Penser,concvoir, lire un ouvrage architecturé s’exprime en terme de séquences où s’aménagent découpes, failles, cadrages, percements, textures et trames de façon à rythmer ce que l’on choisit de montrer.

C’est en pensant ce rapport du point de vue pédagogique qu’est née l’idée d’une rencontre entre deux enseignements dijonnais, l’un tourné vers la Scénographie urbaine (porté par Hélène Robert), l’autre vers l’Histoire du cinéma (porté Isabelle Marinone). Deux enseignements ayant pour objectif le croisement d’approches d’étudiants de troisième année issus de ces deux formations.
C’est ici le second temps de cette expérience qui s’était fait jour l’année passée (2017), et qui avait alors permis la publication des travaux des étudiants au sein d’un micro-catalogue créatif et pédagogique intitulé Décor de cinéma, Décor de ville.

A nouveau, durant quatre mois (de janvier à avril 2018), les étudiants de l’ENSA ont élaboré puis présenté un projet scénographique avec pour thème cette année les Séquences de vie, les Séquences de ville (Séquences de vi(lL)e), croisant références cinématographiques et références artistiques.

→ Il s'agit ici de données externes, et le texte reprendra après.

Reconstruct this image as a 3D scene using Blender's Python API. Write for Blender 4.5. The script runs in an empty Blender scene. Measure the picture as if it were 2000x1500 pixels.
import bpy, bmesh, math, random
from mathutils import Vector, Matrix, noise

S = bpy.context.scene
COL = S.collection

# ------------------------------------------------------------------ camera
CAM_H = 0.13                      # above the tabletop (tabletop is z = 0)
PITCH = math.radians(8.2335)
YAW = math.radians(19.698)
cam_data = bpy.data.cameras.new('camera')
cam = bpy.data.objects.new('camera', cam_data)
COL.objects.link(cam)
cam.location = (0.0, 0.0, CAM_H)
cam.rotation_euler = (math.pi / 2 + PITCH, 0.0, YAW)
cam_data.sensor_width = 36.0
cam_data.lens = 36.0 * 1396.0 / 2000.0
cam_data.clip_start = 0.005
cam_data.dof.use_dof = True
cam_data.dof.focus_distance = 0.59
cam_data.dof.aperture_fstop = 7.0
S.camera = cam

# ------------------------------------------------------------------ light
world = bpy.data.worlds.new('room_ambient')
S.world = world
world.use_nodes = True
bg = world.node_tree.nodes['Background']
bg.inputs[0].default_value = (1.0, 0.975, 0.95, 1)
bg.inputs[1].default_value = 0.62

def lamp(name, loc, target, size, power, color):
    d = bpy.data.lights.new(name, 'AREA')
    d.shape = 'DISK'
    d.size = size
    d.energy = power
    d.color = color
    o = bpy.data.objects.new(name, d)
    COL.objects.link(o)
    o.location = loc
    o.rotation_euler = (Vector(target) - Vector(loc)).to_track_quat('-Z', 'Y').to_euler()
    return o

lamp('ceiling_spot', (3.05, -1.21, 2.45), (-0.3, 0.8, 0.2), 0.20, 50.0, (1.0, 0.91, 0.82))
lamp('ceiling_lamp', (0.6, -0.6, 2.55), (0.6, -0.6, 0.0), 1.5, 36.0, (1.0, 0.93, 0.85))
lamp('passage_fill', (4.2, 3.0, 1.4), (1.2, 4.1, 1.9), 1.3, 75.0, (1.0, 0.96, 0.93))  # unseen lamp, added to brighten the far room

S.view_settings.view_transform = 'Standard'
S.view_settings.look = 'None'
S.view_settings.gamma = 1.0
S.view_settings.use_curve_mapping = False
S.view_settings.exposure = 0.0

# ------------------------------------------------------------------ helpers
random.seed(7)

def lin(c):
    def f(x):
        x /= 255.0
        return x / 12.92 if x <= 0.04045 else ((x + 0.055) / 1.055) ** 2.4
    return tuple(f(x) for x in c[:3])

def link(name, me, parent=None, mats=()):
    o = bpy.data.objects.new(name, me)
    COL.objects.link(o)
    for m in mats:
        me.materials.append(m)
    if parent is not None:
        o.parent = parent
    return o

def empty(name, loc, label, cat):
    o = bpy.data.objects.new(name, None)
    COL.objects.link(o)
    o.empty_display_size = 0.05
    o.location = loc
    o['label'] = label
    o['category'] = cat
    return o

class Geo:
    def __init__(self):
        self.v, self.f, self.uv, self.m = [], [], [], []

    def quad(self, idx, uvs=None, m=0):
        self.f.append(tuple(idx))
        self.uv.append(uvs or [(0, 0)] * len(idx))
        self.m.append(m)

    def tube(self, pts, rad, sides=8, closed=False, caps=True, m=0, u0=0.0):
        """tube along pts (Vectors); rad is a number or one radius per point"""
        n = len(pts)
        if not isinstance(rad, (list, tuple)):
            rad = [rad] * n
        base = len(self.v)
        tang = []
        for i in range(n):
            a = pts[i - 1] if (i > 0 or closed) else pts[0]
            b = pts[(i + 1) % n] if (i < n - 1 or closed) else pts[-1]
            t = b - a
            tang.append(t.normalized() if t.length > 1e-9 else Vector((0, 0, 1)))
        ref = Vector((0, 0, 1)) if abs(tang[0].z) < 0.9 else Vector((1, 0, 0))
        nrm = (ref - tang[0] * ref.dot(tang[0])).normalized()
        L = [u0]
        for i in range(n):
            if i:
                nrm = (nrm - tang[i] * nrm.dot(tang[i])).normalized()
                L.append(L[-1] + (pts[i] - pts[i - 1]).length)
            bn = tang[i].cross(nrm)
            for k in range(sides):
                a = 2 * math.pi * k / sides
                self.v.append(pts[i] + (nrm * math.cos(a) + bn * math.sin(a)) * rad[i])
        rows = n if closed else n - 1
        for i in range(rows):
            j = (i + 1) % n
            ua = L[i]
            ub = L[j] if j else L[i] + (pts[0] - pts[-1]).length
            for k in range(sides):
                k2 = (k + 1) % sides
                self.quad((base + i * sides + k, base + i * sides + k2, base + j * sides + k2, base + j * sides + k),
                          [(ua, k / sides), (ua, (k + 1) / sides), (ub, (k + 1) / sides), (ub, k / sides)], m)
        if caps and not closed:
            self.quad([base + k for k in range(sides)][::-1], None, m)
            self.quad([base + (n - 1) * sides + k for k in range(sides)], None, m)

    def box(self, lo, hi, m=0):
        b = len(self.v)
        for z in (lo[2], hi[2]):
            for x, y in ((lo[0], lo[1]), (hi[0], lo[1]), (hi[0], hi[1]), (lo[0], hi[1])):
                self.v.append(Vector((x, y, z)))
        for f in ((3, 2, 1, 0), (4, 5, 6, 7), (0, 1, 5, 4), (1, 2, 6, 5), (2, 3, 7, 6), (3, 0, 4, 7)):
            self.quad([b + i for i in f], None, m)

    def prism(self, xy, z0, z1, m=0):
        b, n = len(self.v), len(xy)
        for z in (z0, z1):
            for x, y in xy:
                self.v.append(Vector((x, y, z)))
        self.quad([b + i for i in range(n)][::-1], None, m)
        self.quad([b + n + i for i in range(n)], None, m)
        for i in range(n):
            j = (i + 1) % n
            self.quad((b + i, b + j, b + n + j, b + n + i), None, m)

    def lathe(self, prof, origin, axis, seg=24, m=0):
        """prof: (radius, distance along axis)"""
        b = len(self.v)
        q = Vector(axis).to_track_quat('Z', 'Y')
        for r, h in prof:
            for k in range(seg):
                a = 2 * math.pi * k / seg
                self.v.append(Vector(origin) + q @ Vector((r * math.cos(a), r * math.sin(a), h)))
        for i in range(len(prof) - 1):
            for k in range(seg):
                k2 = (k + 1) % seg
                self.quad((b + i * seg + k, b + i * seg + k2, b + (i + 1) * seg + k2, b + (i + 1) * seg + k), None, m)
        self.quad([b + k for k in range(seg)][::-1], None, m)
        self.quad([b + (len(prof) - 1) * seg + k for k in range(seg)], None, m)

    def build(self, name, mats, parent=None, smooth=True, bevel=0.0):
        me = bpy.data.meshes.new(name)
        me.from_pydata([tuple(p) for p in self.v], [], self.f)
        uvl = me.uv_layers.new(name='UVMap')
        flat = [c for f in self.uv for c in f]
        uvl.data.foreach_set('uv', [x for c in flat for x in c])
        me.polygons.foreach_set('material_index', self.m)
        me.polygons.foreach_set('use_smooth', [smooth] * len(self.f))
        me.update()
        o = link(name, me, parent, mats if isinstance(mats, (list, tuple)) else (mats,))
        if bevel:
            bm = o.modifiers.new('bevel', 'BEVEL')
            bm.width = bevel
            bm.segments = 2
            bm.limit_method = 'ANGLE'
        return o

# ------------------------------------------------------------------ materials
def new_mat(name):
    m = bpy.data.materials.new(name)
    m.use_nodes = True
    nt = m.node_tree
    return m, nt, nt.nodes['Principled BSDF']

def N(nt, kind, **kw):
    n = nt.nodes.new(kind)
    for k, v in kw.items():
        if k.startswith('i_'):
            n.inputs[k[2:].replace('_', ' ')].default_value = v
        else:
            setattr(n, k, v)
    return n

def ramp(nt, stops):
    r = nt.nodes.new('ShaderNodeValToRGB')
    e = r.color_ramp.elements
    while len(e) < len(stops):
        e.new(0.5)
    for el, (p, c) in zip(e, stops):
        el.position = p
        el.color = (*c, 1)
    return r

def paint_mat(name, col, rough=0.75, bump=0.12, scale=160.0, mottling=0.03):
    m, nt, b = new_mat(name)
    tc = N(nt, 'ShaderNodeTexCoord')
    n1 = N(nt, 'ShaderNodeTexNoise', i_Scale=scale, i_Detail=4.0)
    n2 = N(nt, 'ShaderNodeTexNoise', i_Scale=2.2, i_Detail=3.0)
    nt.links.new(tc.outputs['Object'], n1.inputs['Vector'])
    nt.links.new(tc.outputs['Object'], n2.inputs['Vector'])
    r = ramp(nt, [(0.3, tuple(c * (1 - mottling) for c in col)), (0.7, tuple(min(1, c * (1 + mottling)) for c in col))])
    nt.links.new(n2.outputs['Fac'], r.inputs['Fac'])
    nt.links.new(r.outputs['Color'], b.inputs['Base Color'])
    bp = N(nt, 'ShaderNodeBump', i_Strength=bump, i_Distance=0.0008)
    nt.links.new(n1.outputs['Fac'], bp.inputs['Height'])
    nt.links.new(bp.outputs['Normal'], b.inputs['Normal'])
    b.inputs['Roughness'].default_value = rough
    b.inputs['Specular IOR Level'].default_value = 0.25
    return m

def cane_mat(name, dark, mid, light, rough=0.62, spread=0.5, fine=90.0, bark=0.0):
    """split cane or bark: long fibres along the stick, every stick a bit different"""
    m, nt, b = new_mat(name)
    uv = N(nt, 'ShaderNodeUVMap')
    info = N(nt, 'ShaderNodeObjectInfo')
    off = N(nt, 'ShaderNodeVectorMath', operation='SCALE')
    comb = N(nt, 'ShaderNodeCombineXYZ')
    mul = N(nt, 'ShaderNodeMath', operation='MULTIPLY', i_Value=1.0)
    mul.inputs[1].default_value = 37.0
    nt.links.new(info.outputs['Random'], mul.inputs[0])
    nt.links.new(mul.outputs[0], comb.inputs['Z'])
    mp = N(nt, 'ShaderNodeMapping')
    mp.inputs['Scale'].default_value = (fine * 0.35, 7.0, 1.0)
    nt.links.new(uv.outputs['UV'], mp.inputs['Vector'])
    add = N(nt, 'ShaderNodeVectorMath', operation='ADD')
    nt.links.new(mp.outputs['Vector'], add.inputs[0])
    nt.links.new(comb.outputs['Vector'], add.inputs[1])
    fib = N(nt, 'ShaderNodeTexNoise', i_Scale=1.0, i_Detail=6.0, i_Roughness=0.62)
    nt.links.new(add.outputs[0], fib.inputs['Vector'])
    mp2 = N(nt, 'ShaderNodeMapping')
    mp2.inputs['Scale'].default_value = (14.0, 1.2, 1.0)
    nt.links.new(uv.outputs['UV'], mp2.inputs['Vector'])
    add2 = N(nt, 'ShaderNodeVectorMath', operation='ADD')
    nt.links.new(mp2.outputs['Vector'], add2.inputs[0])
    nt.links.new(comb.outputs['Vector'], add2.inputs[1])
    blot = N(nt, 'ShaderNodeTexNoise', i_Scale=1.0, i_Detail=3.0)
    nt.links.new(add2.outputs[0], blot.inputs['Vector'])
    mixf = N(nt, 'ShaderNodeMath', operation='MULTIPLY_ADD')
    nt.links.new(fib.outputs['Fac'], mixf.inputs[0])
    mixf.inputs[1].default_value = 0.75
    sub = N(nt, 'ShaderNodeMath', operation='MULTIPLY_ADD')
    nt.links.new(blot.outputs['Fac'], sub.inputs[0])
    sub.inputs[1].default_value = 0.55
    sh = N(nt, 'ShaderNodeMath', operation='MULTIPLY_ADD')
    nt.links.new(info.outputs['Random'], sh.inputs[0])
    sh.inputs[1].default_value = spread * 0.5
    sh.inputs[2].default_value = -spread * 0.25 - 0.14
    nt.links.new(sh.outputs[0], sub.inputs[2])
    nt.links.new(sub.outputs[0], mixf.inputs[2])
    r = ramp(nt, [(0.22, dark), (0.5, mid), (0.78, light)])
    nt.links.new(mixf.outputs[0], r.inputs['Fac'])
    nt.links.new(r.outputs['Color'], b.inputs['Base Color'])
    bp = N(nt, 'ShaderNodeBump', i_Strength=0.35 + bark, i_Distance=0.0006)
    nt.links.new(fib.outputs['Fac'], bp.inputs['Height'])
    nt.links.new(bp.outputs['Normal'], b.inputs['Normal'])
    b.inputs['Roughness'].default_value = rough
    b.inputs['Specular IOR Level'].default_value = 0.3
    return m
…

La cité apparâit ici comme un sujet à part entière permettant d’engager une démarche plastique nourrie de sources, enrichie de lieux, transposée par une vision plastique qui s’exprime par différents médiums. La représentation de l’espace métamorphosé est alors un enjeux du projet. Les étudiants d’Histoire de l’art de l’université de Bourgogne, quant à eux, ce sont attachés au cinéma et aux références iconographiques de la peinture et des arts visuels pour enrichir les projets des étudiants de l’ENSA. Ils ont par ailleurs conçu les écrits encadrant et valorisant les travaux des jeunes artistes.

La rencontre régulière des étudiants des deux formations et leur travail pensé conjointement leur a permis d’éprouver ensemble les enjeux de la création concrète théorique (les textes). L’expérience a conduit chacun des participants de ce projet pédagogique à saisir l’importance de l’échange et de la mise en présence.
Cette initiative n’aurait pu être envisagée sans l’aide et la bienveillance de l’Ecole Nationale Supérieure d’Art de Dijon, du Département d’Histoire de l’art et d’Archéologie et de l’UFR des Sciences Humaines de l’Université de Bourgogne Franche Comté.
Qu’ils en soient tous profondément remerciés.